Even though [faith] is taught in the best possible way, it is difficult enough to learn it well . . . . We cannot . . . think anything except that, if I have lived a holy life and done many great works, God will be gracious to me . . . . The heart is always ready to boast of itself before God and say: "After all, I have preached so long and lived so well land done so much, surely God will take this into account . . . ." When you come before God, leave all that boasting at home and remember to appeal from justice to grace.

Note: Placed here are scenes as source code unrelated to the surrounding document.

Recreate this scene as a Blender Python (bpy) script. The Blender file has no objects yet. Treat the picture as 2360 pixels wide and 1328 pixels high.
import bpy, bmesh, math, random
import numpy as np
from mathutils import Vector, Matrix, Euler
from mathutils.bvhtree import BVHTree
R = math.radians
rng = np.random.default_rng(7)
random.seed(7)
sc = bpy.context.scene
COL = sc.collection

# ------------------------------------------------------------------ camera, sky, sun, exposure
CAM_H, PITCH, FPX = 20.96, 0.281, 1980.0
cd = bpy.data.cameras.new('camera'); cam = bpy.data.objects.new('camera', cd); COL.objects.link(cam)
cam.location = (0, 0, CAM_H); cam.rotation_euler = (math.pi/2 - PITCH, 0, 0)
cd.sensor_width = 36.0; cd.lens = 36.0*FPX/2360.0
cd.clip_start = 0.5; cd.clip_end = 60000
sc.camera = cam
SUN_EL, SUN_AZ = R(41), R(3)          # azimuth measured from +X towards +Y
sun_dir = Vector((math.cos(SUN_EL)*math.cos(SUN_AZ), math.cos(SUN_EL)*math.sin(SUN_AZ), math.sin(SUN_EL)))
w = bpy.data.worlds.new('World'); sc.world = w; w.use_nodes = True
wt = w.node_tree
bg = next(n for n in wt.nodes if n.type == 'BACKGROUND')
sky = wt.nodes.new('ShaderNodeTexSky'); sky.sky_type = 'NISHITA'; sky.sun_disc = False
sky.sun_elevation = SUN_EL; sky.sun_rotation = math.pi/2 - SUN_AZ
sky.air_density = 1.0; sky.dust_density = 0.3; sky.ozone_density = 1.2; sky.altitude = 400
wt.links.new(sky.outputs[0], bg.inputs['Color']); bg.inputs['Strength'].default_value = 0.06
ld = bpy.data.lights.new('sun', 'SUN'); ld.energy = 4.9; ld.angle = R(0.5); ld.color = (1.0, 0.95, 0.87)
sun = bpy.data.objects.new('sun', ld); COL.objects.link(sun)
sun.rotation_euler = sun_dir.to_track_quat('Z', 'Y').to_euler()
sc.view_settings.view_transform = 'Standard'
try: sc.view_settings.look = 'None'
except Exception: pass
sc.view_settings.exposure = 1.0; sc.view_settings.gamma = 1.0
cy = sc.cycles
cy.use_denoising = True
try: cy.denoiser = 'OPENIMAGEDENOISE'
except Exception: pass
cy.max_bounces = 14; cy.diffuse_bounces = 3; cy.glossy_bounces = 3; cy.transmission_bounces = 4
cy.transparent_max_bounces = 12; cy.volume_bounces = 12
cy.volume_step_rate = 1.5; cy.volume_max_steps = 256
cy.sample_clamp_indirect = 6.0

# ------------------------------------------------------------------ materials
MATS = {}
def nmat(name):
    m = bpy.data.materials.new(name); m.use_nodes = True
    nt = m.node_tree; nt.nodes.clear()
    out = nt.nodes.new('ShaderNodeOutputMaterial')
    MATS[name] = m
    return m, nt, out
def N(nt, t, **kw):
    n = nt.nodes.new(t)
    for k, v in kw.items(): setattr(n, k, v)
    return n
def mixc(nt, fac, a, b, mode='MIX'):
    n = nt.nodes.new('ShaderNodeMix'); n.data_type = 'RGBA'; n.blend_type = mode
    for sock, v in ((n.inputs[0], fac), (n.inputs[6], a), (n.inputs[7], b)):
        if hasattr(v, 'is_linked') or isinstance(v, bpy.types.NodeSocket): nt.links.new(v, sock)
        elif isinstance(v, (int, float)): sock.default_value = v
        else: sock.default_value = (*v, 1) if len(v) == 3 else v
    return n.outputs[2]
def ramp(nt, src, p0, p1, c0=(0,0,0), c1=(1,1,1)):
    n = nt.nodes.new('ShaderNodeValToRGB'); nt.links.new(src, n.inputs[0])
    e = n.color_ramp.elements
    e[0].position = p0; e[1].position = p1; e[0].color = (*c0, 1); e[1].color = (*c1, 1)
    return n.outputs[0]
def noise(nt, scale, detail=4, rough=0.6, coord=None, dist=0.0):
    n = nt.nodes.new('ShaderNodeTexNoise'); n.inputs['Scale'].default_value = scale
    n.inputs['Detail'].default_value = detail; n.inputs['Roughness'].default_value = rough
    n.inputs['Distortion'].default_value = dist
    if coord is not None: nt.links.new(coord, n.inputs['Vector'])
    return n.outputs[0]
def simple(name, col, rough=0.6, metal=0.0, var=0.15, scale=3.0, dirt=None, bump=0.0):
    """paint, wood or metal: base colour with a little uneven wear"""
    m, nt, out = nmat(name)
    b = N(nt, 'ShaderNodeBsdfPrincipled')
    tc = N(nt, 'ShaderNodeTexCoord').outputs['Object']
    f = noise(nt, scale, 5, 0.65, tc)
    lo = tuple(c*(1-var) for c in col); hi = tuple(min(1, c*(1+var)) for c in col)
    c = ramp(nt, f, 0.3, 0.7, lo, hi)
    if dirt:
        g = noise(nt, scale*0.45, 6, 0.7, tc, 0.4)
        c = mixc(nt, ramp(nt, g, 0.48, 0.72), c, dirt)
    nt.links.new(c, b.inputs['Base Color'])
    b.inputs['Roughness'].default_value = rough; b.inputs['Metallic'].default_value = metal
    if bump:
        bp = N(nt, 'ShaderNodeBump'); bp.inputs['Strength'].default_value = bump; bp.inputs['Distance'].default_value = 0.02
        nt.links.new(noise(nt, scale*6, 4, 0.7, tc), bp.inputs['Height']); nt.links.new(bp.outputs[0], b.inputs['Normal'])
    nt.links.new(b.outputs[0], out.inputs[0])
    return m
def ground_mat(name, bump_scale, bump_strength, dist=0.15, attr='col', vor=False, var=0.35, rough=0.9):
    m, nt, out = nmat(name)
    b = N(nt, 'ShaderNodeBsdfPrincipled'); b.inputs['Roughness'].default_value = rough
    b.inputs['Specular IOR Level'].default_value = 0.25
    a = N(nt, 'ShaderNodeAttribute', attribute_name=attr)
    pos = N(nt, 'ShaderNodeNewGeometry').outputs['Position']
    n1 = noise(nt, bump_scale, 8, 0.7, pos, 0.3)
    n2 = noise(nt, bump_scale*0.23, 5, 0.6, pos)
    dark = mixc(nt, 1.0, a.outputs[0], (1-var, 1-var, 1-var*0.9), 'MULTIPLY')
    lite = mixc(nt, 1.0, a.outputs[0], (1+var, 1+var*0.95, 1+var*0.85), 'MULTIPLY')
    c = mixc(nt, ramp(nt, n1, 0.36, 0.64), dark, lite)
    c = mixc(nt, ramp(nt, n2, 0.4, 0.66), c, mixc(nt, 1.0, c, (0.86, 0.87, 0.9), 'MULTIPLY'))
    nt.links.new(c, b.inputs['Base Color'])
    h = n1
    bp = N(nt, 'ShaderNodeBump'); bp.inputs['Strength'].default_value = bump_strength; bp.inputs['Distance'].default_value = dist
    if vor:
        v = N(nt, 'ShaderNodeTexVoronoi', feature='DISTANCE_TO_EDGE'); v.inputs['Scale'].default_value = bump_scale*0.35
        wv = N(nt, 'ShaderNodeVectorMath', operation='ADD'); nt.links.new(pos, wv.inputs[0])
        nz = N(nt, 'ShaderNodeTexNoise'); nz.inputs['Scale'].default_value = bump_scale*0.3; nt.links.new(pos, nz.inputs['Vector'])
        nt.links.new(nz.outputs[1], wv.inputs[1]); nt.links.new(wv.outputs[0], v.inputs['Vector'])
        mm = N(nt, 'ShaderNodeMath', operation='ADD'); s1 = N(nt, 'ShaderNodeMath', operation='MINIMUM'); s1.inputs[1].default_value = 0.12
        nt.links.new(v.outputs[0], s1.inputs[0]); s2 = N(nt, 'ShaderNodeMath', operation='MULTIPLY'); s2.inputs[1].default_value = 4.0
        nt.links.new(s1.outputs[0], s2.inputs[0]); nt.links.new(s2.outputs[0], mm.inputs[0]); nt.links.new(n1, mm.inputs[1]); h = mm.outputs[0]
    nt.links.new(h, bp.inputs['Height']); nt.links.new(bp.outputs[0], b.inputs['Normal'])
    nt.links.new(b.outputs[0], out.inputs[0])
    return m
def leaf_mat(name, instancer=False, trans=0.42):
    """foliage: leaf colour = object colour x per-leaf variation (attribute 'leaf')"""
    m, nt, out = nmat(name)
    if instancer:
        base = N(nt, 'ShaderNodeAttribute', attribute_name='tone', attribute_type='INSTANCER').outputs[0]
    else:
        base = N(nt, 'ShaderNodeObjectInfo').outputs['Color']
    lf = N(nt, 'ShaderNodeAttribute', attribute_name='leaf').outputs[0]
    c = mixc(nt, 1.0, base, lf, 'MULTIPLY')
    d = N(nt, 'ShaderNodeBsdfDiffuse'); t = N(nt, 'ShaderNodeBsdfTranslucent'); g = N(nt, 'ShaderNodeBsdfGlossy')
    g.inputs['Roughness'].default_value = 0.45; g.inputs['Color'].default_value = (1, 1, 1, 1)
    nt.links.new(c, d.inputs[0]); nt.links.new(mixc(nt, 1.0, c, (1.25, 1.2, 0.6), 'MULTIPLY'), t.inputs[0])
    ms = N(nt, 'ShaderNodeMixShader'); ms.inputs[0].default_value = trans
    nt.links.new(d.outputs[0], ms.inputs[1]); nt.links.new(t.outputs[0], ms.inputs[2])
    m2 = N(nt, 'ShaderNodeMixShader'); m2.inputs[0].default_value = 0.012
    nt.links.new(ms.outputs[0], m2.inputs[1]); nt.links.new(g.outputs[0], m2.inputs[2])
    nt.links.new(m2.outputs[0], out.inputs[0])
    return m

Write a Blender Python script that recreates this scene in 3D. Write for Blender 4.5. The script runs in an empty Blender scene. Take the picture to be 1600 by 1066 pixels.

But let any body try this and he will see and experience how exceedingly hard and bitter a thing it is for someone who all his life has been mired in his work righteousness, to pull himself out of it and with all his heart rise up through faith . . . . I myself have now been preaching and cultivating it through read and writing for almost twenty years and lstill I feel lthe old clinging dirt of wanting to deal so with
God that I may contribute something, so that he will have to give me his grace in exchange for my holiness. Still I cannot get it into my head that I should surrender myself completely to sheer grace; yet this is what I should do and must do.

5 comments:

Ted M. Gossard said...

Good words from Luther, and I think he see them reflected in John of the Cross to some extent.

I don't find this averse to a healthy Pietism. The call to holiness of life found in Scripture must be read in context of the grace given in Christ.

It's true that we're sinners in that we still do sin. And we need to surrender to sheer grace all the time, not thinking somehow in any way that we commend ourselves to God.

But we must not lose sight of Scripture's call to a holiness and towards a perfection in Christ, even though we will fall short of that. It's a big part of the grace of God which teaches us to deny worldly lusts and live godly and upright lives in this present age, as we await the Lord's return.

Andrew Harnack said...

Absolutely, Ted. One of the gifts of John of the Cross is to help us see the shaping of our interior lives and to let us see into what it may mean to sit, stand, and be in the Presence of God. Denying worldly temptations (tendencies to anger, gluttony, envy, sloth, and so on) and living upright lives (forgoing the need to judge others more harshly than we do ourselves, for example) are all prelude to being naked (empty of definitions and defining thoughts) in God's Presence. The dark night of the soul of which John of the Cross speaks (himself having experienced it in prison) is the entrance hall wherein we hang up our coats and underwear and let God cover us with mercy. The encouragement John of the Cross is that while we wait, we may also experience that to which we look forward.

Andrew Harnack said...

There go those errant fingers again! Let that last sentence read: "The encouragement of John of the Cross is that while we wait, we may also realize by God's grace the experience of that to which we look forward."

Ted M. Gossard said...

Thanks, Andrew, for the good, helpful explanation.

danielle said...

Andy and Ted, I get so much from your posts and comments - thanks!